Looking back, Amber remembers a strange sense of peace as her family sat in that closet, listening to what sounded like a freight train rumbling directly overhead.
“It was like God had us in a bubble,” she said.
The loss of all but one
The young family walked away unharmed that day, but they lost every worldly possession except for one: Amber’s handmade hope chest, given to her by her father when she turned 16.
“That’s the one piece of furniture we still have,” said Amber, 23. “And all of my photographs were in there. It was amazing.
“Now my father has refinished the chest. It looks more beautiful than ever.”
The hope chest soon will take a place of honor in Amber and Ethan’s new home, built in partnership with Joplin Area Habitat for Humanity. On a recent bright and windy day, more than two dozen high school and college students on spring break started building it.
A time for rebuilding
Amber was on the build site, taking time off from her job at the Cerebral Palsy Center, where she teaches 3-, 4- and 5-year-olds, to help put up the first walls.

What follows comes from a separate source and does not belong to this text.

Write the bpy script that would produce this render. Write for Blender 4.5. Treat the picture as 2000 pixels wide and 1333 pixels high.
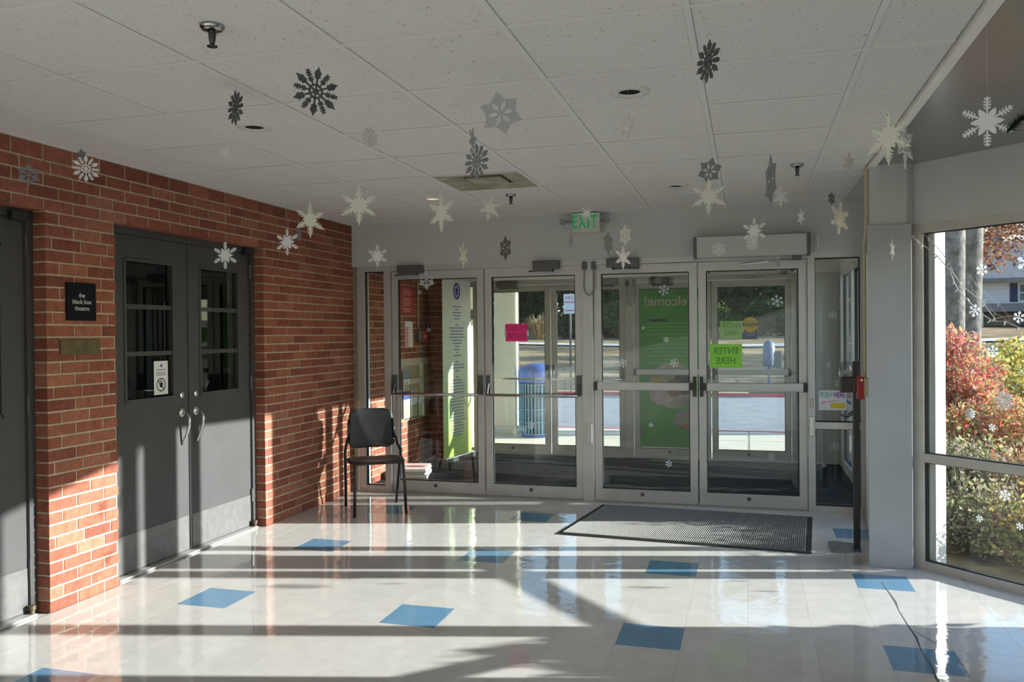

Amber’s husband works the overnight shift as a stocker at Walmart, so he has to sleep during normal construction hours. But Amber’s father and other family members had turned out to help chalk up sweat-equity hours toward their house.
The Millards’ youngest son, Noah, was only a couple of months old when the tornado hit. His brother, Samuel, was almost 2, and he still suffers a little anxiety when the weather turns bad.
“After the tornado passed, it started raining, and that’s what he remembers,” Amber said. “When we drove around Joplin afterward, he thought the rain did all the damage. So now, whenever it rains, he just repeats, ‘It’s raining, it’s raining.’ He doesn’t like it all.”
‘I can help’
In addition to working and tending to her young sons, Amber is now pursuing a degree in psychology. Seeing the emotional aftermath of last spring’s tornado has inspired her to become a counselor, specializing in troubled children.
“I think the tornado made us all stronger,” Amber said. “But seeing how some people are still struggling made me start thinking, ‘I can help.’ ”
Planning for the future is possible again, she said, because her family will soon be in a home of its own.
“This will be a safe place,” she said, looking at the concrete foundation and wood slabs. “That’s the most important thing of all. We will have a safe place for our boys to grow up.”